Page of the Original Manuscript of the Book of Mormon, Retrieved from the cornerstone at Nauvoo House. lds.org

Interestingly, while we have photographic evidence of the box that was the Cornerstone of the Nauvoo House, there are no confirmed witnesses to the box that contained the original Gold Plates of the Book of Mormon. All available accounts are simply second hand retelling of Joseph’s description and guesses about stones seen washed up at the bottom of Hill Cumorah (see mormonthink for references). This is a curious thing because, unlike the plates, the stone box was not sacred. There is no reason Joseph couldn’t have shown interested people the box. Since he would go on to showcase other sacred things such as the Book of Abraham Scrolls and the accompanying mummies, it is fascinating that this box was left alone. Perhaps it was too mundane to be of interest.

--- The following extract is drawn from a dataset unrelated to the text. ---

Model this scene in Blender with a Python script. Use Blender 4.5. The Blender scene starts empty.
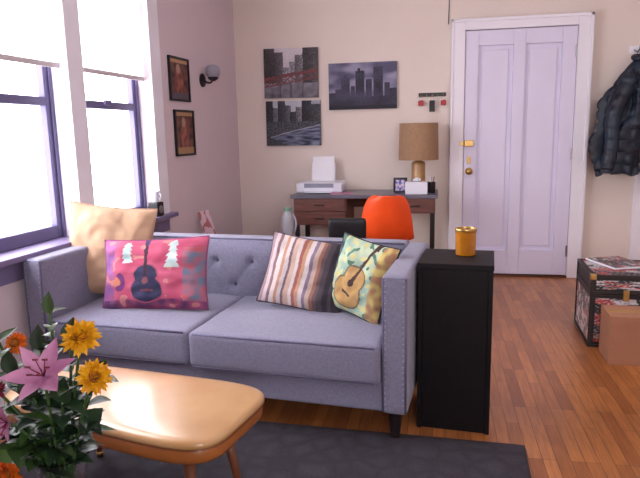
import bpy, bmesh, math, random
from mathutils import Vector, Matrix, Quaternion, noise
random.seed(7)
scene=bpy.context.scene
COL=scene.collection
pi=math.pi

# ---------------------------------------------------------------- helpers
def lin(c):
    return c/12.92 if c<=0.04045 else ((c+0.055)/1.055)**2.4
def rgb(r,g,b):
    return (lin(r/255),lin(g/255),lin(b/255),1.0)
def mat(name,col,rough=0.6,var=0.0,vscale=8.0,bump=0.0,bscale=60.0,metal=0.0,col2=None,coat=0.0,stretch=None,trans=0.0,sheen=0.0,emit=0.0,spec=None):
    m=bpy.data.materials.new(name); m.use_nodes=True
    nt=m.node_tree; b=nt.nodes['Principled BSDF']
    b.inputs['Roughness'].default_value=rough
    b.inputs['Metallic'].default_value=metal
    b.inputs['Base Color'].default_value=col
    if spec is not None: b.inputs['Specular IOR Level'].default_value=spec
    if coat: b.inputs['Coat Weight'].default_value=coat; b.inputs['Coat Roughness'].default_value=.16
    if trans: b.inputs['Transmission Weight'].default_value=trans
    if sheen: b.inputs['Sheen Weight'].default_value=sheen
    if emit:
        b.inputs['Emission Color'].default_value=col; b.inputs['Emission Strength'].default_value=emit
    tc=nt.nodes.new('ShaderNodeTexCoord'); mp=nt.nodes.new('ShaderNodeMapping')
    nt.links.new(tc.outputs['Object'],mp.inputs['Vector'])
    if stretch: mp.inputs['Scale'].default_value=stretch
    if var or col2:
        n=nt.nodes.new('ShaderNodeTexNoise'); n.inputs['Scale'].default_value=vscale; n.inputs['Detail'].default_value=4
        nt.links.new(mp.outputs[0],n.inputs['Vector'])
        mx=nt.nodes.new('ShaderNodeMix'); mx.data_type='RGBA'
        c2=col2 if col2 else tuple(max(0,c*(1-var)) for c in col[:3])+(1,)
        c1=col if col2 else tuple(min(1,c*(1+var)) for c in col[:3])+(1,)
        mx.inputs['A'].default_value=c1; mx.inputs['B'].default_value=c2
        rp=nt.nodes.new('ShaderNodeMapRange'); rp.inputs['From Min'].default_value=0.3; rp.inputs['From Max'].default_value=0.7
        nt.links.new(n.outputs['Fac'],rp.inputs['Value']); nt.links.new(rp.outputs[0],mx.inputs['Factor'])
        nt.links.new(mx.outputs['Result'],b.inputs['Base Color'])
    if bump:
        n2=nt.nodes.new('ShaderNodeTexNoise'); n2.inputs['Scale'].default_value=bscale; n2.inputs['Detail'].default_value=3
        nt.links.new(mp.outputs[0],n2.inputs['Vector'])
        bp=nt.nodes.new('ShaderNodeBump'); bp.inputs['Strength'].default_value=bump; bp.inputs['Distance'].default_value=0.01
        nt.links.new(n2.outputs['Fac'],bp.inputs['Height']); nt.links.new(bp.outputs[0],b.inputs['Normal'])
    return m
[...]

Carl Sagan made popular the phrase “extraordinary claims require extraordinary evidence.” In the case of the Book of Mormon – just ordinary evidence would have gone a long way. The original manuscript had the ordinary evidence of this stone box confirming the story if it being buried away by a prophet. There is no reason that the extraordinary claim of buried gold plates couldn’t have been supported by the same form of ordinary evidence.